After paying to check their bags and cameras safely away, visitors to the hall must pass through metal detectors before they are carefully divided into single file lines, and filtered matter-of-factly into the massive complex.
Just outside the entrance, a sign standing next to a woman selling flowers reminds visitors to remove their hats and to keep silent.
A narrow roped off pathway controls where visitors walk and guards wearing white gloves ensure that the lines of people move at a constant shuffle. Stopping is not allowed.
Mao’s mummified corpse lies in a crystal cabinet, his head slightly elevated with grey streaks in his hair. A red flag emblazoned with a hammer and sickle is draped over his body, and an eerie red spotlight lights his face. Beneath him, unseen to observers, is a refrigerator where he is lowered and stored at night, and where a wax replica of his body that is used for display when work is being done on the real one, is stored.
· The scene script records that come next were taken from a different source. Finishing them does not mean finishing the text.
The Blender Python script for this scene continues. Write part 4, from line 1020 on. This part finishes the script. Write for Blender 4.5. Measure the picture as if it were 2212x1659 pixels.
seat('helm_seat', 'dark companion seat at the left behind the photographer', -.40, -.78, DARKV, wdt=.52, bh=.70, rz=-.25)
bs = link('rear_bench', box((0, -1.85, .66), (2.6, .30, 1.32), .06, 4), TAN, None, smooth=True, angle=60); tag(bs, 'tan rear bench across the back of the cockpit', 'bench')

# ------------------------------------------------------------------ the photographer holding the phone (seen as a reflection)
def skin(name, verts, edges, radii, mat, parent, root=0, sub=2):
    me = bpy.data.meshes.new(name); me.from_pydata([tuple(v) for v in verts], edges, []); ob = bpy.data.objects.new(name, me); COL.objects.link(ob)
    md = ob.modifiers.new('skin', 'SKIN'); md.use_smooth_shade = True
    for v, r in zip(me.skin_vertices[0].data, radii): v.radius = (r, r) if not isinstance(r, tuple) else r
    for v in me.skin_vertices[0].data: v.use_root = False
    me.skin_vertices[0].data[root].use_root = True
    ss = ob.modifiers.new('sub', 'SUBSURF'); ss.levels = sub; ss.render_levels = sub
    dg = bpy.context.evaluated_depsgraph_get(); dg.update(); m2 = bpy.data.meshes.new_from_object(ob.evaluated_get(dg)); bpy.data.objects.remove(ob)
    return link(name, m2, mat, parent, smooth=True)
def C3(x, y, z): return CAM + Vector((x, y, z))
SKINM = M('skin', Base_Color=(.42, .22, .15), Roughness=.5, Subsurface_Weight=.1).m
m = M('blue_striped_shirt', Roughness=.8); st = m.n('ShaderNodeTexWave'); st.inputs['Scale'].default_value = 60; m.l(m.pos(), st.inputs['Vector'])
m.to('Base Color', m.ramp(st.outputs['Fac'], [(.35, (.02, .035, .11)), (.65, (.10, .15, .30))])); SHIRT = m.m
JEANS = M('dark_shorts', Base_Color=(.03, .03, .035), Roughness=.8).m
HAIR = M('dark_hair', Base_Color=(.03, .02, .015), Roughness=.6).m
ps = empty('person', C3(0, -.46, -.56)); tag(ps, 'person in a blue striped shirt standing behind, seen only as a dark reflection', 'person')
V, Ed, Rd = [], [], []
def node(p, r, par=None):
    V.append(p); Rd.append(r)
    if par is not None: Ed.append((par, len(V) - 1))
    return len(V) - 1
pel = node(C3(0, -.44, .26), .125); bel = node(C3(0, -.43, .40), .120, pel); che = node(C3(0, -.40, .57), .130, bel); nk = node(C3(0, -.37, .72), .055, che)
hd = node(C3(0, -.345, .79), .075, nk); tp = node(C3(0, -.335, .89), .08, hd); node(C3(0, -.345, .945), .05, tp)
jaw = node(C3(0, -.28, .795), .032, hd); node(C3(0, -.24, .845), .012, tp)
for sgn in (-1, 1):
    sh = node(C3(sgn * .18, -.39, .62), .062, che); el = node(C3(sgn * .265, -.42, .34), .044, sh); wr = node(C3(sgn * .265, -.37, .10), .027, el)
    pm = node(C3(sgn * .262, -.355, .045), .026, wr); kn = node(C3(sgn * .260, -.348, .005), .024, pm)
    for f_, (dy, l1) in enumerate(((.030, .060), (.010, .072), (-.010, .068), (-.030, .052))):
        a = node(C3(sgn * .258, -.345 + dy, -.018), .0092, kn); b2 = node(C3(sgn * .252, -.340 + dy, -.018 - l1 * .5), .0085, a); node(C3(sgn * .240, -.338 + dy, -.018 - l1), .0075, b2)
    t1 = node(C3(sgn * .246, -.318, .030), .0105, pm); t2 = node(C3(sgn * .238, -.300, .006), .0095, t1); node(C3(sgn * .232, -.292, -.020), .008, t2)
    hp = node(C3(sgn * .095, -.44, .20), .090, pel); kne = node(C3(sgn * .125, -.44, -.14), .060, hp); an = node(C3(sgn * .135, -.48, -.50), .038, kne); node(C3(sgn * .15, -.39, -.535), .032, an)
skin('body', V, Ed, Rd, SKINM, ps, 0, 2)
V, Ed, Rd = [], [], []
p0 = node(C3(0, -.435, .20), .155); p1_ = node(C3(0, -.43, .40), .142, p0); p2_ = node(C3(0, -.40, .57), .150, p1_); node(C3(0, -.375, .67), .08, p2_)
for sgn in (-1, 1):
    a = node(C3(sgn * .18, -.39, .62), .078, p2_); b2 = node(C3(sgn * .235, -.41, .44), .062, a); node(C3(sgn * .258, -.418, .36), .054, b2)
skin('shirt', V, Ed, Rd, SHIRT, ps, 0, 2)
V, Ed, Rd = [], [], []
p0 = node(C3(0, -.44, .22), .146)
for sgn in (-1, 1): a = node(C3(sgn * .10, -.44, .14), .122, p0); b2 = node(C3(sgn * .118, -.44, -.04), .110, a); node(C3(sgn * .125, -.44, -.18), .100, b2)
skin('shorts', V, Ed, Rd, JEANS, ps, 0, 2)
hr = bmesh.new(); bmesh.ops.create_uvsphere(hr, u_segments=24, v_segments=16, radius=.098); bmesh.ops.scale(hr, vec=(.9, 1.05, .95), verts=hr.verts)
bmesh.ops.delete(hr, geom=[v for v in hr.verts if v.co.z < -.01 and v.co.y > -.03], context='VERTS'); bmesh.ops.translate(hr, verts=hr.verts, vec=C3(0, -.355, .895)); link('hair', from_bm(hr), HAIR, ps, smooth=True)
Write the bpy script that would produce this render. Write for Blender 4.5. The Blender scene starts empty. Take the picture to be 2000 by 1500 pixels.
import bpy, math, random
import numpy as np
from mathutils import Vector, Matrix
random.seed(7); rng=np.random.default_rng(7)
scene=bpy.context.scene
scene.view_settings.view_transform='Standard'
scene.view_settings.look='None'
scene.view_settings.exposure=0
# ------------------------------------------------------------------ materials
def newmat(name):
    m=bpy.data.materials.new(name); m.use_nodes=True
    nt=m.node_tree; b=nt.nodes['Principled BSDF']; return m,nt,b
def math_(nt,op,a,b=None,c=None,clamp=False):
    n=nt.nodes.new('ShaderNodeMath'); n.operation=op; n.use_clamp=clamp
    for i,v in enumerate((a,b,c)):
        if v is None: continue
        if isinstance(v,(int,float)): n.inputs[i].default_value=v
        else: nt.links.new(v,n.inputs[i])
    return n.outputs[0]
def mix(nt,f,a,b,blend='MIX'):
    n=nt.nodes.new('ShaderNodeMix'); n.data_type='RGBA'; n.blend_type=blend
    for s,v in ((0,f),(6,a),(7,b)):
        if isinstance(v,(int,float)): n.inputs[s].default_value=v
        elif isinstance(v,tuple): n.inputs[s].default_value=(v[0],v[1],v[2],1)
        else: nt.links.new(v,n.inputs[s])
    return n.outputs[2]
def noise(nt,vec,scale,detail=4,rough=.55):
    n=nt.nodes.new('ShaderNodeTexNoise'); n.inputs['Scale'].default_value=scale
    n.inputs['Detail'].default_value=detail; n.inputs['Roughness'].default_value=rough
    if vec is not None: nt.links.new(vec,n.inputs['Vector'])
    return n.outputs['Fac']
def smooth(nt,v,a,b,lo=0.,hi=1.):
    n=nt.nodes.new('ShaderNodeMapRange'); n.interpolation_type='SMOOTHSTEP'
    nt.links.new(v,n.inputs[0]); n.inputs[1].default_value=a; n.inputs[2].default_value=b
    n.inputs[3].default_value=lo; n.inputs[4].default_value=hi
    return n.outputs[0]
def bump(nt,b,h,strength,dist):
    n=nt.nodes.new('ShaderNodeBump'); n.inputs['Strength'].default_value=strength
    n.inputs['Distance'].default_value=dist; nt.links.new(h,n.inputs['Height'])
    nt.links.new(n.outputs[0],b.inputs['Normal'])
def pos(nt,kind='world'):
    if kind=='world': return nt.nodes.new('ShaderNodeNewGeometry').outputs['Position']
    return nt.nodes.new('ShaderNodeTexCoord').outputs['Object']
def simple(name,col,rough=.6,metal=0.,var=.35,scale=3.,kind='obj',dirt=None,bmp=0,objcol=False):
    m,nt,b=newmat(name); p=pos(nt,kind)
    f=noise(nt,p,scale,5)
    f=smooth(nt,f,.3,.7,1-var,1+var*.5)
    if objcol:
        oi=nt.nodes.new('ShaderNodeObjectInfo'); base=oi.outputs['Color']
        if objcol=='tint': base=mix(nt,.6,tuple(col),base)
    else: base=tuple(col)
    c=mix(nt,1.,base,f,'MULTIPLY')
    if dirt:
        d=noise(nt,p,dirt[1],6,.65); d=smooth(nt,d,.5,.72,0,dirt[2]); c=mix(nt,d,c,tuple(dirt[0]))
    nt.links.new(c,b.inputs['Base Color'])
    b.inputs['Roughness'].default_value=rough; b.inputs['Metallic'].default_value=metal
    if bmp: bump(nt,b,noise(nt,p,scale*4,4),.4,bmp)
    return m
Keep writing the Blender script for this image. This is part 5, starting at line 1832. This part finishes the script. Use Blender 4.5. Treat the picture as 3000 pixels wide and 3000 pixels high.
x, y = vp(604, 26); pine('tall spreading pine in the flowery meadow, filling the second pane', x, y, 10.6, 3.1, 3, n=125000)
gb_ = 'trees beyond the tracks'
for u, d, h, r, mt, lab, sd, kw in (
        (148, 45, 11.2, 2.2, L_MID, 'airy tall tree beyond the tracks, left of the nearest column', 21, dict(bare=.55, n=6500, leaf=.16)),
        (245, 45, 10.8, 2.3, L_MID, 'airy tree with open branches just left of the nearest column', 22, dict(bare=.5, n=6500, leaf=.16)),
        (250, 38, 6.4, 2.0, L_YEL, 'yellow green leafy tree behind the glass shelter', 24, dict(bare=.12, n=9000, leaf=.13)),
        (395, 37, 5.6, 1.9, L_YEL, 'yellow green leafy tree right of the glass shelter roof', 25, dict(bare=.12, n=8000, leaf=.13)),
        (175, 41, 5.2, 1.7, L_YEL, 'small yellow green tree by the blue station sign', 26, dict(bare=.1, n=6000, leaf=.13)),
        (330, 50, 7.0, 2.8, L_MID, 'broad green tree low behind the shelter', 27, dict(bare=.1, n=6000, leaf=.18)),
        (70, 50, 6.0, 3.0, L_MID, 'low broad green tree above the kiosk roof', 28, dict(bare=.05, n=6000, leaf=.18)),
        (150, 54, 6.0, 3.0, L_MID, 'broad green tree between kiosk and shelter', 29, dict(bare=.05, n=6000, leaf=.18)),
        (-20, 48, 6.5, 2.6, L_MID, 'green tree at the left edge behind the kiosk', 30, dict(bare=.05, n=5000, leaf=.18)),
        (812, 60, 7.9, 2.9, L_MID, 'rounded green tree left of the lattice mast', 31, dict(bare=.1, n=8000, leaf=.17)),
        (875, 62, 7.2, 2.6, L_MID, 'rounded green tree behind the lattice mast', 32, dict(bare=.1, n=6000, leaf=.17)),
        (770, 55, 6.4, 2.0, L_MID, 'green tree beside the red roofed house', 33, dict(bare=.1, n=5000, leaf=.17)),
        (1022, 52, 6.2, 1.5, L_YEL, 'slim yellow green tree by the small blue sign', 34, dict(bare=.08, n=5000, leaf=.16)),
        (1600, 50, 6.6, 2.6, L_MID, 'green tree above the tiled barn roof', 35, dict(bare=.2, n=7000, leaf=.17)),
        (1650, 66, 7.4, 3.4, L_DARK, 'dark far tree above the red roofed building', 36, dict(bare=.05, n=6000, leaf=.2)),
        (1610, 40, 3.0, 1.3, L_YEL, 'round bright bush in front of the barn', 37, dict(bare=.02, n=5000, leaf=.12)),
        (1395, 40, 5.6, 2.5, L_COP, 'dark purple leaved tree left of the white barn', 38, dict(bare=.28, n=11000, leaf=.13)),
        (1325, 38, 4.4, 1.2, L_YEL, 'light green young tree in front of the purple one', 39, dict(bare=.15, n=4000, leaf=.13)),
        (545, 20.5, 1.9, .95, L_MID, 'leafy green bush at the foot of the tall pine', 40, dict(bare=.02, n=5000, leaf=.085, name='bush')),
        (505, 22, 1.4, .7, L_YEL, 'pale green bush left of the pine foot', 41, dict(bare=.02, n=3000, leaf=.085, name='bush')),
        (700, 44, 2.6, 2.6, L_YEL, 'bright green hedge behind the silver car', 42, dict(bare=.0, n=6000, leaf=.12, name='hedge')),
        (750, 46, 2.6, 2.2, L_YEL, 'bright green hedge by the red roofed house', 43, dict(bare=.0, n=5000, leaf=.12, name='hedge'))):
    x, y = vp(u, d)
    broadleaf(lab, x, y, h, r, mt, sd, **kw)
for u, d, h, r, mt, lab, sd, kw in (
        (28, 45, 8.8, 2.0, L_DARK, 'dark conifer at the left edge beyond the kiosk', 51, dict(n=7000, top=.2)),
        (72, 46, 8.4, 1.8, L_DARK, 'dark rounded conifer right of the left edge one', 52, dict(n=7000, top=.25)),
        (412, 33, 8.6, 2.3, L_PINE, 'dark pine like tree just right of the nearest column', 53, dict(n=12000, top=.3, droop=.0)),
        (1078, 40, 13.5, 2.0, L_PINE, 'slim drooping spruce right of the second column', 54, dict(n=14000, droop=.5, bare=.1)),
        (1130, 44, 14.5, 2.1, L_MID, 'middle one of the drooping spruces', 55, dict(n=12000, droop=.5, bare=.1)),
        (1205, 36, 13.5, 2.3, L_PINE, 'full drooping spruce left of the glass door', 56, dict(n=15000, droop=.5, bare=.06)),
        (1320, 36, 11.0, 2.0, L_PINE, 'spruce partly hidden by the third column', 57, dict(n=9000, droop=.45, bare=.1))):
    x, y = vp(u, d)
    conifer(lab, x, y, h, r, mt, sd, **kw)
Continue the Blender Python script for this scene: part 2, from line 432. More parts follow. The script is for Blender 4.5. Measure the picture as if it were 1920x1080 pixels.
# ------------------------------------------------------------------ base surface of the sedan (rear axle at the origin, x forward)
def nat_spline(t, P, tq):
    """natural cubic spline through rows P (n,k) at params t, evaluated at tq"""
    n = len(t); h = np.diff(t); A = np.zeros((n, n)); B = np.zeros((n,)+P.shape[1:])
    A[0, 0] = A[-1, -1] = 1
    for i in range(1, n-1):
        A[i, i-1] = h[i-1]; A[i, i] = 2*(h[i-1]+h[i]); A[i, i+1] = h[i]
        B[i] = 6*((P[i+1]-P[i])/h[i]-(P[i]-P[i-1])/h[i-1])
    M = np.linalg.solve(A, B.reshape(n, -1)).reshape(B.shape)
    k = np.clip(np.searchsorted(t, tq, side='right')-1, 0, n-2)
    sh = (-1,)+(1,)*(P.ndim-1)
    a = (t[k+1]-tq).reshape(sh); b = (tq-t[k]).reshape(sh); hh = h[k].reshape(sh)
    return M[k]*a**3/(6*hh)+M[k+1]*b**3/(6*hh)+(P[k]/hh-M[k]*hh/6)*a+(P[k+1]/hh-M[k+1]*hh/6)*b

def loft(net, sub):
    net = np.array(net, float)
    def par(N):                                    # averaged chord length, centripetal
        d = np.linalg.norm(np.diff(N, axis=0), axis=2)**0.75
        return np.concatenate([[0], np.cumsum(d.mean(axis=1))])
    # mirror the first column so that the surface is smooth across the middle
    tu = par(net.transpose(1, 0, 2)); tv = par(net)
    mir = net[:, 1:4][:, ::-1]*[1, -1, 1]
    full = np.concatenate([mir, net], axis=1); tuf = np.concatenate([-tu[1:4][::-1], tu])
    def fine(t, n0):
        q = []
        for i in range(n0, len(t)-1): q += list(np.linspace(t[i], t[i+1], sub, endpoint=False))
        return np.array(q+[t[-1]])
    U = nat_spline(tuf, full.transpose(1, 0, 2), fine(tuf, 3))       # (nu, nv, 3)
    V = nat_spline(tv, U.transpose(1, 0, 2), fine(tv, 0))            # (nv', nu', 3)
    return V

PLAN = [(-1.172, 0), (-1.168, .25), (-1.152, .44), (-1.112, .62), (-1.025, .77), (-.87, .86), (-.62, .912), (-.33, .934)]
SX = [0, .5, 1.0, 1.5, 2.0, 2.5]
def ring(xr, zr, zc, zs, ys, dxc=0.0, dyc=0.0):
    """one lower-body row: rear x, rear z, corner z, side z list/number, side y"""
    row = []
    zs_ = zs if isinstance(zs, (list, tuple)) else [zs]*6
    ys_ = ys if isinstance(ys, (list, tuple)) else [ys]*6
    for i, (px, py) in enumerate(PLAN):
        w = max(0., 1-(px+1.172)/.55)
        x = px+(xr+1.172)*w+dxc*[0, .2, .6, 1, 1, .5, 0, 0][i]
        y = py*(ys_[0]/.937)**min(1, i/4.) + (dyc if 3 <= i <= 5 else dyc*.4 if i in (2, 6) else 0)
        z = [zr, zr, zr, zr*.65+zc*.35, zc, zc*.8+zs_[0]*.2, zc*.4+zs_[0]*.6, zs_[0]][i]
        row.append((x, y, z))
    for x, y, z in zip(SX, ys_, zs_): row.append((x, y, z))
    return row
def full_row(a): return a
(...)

The whole experience lasts only minutes and before you know it, you are back in the square and the whole thing seems like some sort of weird dream.
Interestingly, Mao wanted to be cremated when he died but the Politburo went against these wishes instead preserving him the same way that other infamous Communists are. (The bodies of Lenin in Russia and Ho Chi Minh in Vietnam are on display in a similar fashion).
Recently joining the list of mummified rulers was Kim Jong-Il, the former leader of North Korea, who was embalmed and placed beside his father, Kim Il-Sung at Kumsusan Memorial Palace in Pyongyang.